__PROBLEM TO SOLVE__: The listing below should be printed exactly, every line of it. Skip the pictures.

****************

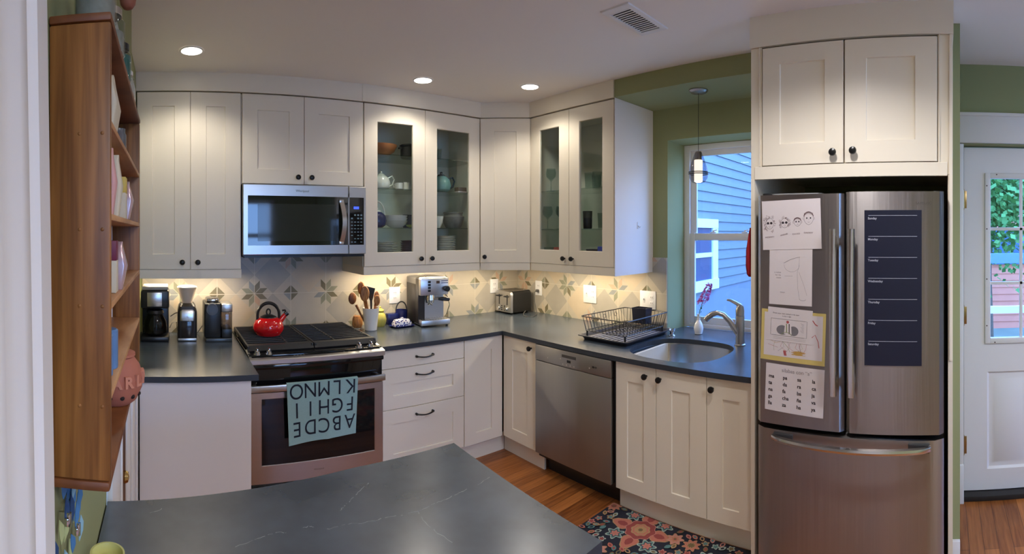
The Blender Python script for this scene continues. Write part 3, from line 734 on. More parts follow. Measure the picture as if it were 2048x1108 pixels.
# kettle
c = thing('kettle', 'red enamel whistling kettle standing on the range grates', 'kettle', (-2.238, -0.345, 0.8965))
RED = mat('red_enamel', (0.62, 0.010, 0.014, 1), 0.10, noise=0.03, coat=0.5)
m = MB(); m.lathe([(0.060, 0), (0.074, 0.004), (0.090, 0.025), (0.096, 0.045), (0.093, 0.068), (0.080, 0.092), (0.062, 0.106), (0.050, 0.110)], n=36); obj('body', m, RED, c)
m = MB(); m.cyl((0.070, 0, 0.080), (0.112, 0, 0.128), 0.020, 0.012, 14); sp = obj('spout', m, RED, c)
m = MB(); m.cyl((0.106, 0, 0.122), (0.122, 0, 0.134), 0.016, 0.015, 14); m.tube([(0.112, 0, 0.134), (0.105, 0, 0.150), (0.088, 0, 0.148)], 0.006); obj('spout_cap', m, BLACK, sp)
m = MB(); m.lathe([(0.052, 0.108), (0.050, 0.114), (0.030, 0.124), (0.010, 0.128)], n=28); ld = obj('lid', m, BLACK, c)
m = MB(); m.tube([(0.012*math.cos(t), 0, 0.142+0.018*math.sin(t)) for t in [PI*2*k/16 for k in range(16)]], 0.005, 8, True); obj('lid_knob', m, BLACK, ld)
m = MB(); m.tube([(-0.068, 0, 0.095)]+[(-0.068*math.cos(t)-0.0, 0, 0.125+0.072*math.sin(t)) for t in [PI*k/14 for k in range(15)]]+[(0.068, 0, 0.100)], [0.009]*4+[0.0105]*9+[0.009]*4, 10); obj('handle', m, BLACK, c)

# ================================================================== microwave
c = thing('microwave', 'stainless over-the-range microwave with dark glass door', 'microwave', (-2.413, 0, 1.387))
MW_, MH_ = 0.783, 0.431
m = MB(); m.box(0.004, MW_-0.004, -0.425, -0.0075, 0.0, MH_); obj('body', m, BLACK, c, False)
def ringplate(m, x0, x1, z0, z1, a, b, cc, d, y0, y1):
    m.loft([[(x0, y1, z0), (x1, y1, z0), (x1, y1, z1), (x0, y1, z1)], [(x0, y0+0.004, z0), (x1, y0+0.004, z0), (x1, y0+0.004, z1), (x0, y0+0.004, z1)],
            [(x0+0.004, y0, z0+0.004), (x1-0.004, y0, z0+0.004), (x1-0.004, y0, z1-0.004), (x0+0.004, y0, z1-0.004)],
            [(a, y0, cc), (b, y0, cc), (b, y0, d), (a, y0, d)], [(a, y0+0.004, cc), (b, y0+0.004, cc), (b, y0+0.004, d), (a, y0+0.004, d)]], True, False)
m = MB(); ringplate(m, 0.0, 0.664, 0.008, MH_, 0.030, 0.663, 0.065, 0.363, -0.448, -0.425); dr = obj('door', m, STEELH, c)
m = MB(); m.box(0.030, 0.663, -0.4445, -0.440, 0.065, 0.363); obj('door_glass', m, mat('micro_glass', (0.010, 0.012, 0.011, 1), 0.04, noise=0.02, spec=0.8), dr, False)
m = MB(); m.box(0.09, 0.585, -0.4448, -0.4446, 0.09, 0.315); obj('window_mesh', m, mat('micro_window', (0.030, 0.034, 0.030, 1), 0.06, noise=0.05), dr, False)
m = MB(); m.text('Whirlpool', 0.020, (0.365, -0.4485, 0.388), align='CENTER', off=0.0004); obj('badge', m, CHROME, dr, False, False)
n = 14; m = MB()
rows = []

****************

__RESULT OF THIS EXERCISE__:
The Blender Python script for this scene continues. Write part 3, from line 734 on. More parts follow. Measure the picture as if it were 2048x1108 pixels.
# kettle
c = thing('kettle', 'red enamel whistling kettle standing on the range grates', 'kettle', (-2.238, -0.345, 0.8965))
RED = mat('red_enamel', (0.62, 0.010, 0.014, 1), 0.10, noise=0.03, coat=0.5)
m = MB(); m.lathe([(0.060, 0), (0.074, 0.004), (0.090, 0.025), (0.096, 0.045), (0.093, 0.068), (0.080, 0.092), (0.062, 0.106), (0.050, 0.110)], n=36); obj('body', m, RED, c)
m = MB(); m.cyl((0.070, 0, 0.080), (0.112, 0, 0.128), 0.020, 0.012, 14); sp = obj('spout', m, RED, c)
m = MB(); m.cyl((0.106, 0, 0.122), (0.122, 0, 0.134), 0.016, 0.015, 14); m.tube([(0.112, 0, 0.134), (0.105, 0, 0.150), (0.088, 0, 0.148)], 0.006); obj('spout_cap', m, BLACK, sp)
m = MB(); m.lathe([(0.052, 0.108), (0.050, 0.114), (0.030, 0.124), (0.010, 0.128)], n=28); ld = obj('lid', m, BLACK, c)
m = MB(); m.tube([(0.012*math.cos(t), 0, 0.142+0.018*math.sin(t)) for t in [PI*2*k/16 for k in range(16)]], 0.005, 8, True); obj('lid_knob', m, BLACK, ld)
m = MB(); m.tube([(-0.068, 0, 0.095)]+[(-0.068*math.cos(t)-0.0, 0, 0.125+0.072*math.sin(t)) for t in [PI*k/14 for k in range(15)]]+[(0.068, 0, 0.100)], [0.009]*4+[0.0105]*9+[0.009]*4, 10); obj('handle', m, BLACK, c)

# ================================================================== microwave
c = thing('microwave', 'stainless over-the-range microwave with dark glass door', 'microwave', (-2.413, 0, 1.387))
MW_, MH_ = 0.783, 0.431
m = MB(); m.box(0.004, MW_-0.004, -0.425, -0.0075, 0.0, MH_); obj('body', m, BLACK, c, False)
def ringplate(m, x0, x1, z0, z1, a, b, cc, d, y0, y1):
    m.loft([[(x0, y1, z0), (x1, y1, z0), (x1, y1, z1), (x0, y1, z1)], [(x0, y0+0.004, z0), (x1, y0+0.004, z0), (x1, y0+0.004, z1), (x0, y0+0.004, z1)],
            [(x0+0.004, y0, z0+0.004), (x1-0.004, y0, z0+0.004), (x1-0.004, y0, z1-0.004), (x0+0.004, y0, z1-0.004)],
            [(a, y0, cc), (b, y0, cc), (b, y0, d), (a, y0, d)], [(a, y0+0.004, cc), (b, y0+0.004, cc), (b, y0+0.004, d), (a, y0+0.004, d)]], True, False)
m = MB(); ringplate(m, 0.0, 0.664, 0.008, MH_, 0.030, 0.663, 0.065, 0.363, -0.448, -0.425); dr = obj('door', m, STEELH, c)
m = MB(); m.box(0.030, 0.663, -0.4445, -0.440, 0.065, 0.363); obj('door_glass', m, mat('micro_glass', (0.010, 0.012, 0.011, 1), 0.04, noise=0.02, spec=0.8), dr, False)
m = MB(); m.box(0.09, 0.585, -0.4448, -0.4446, 0.09, 0.315); obj('window_mesh', m, mat('micro_window', (0.030, 0.034, 0.030, 1), 0.06, noise=0.05), dr, False)
m = MB(); m.text('Whirlpool', 0.020, (0.365, -0.4485, 0.388), align='CENTER', off=0.0004); obj('badge', m, CHROME, dr, False, False)
n = 14; m = MB()
rows = []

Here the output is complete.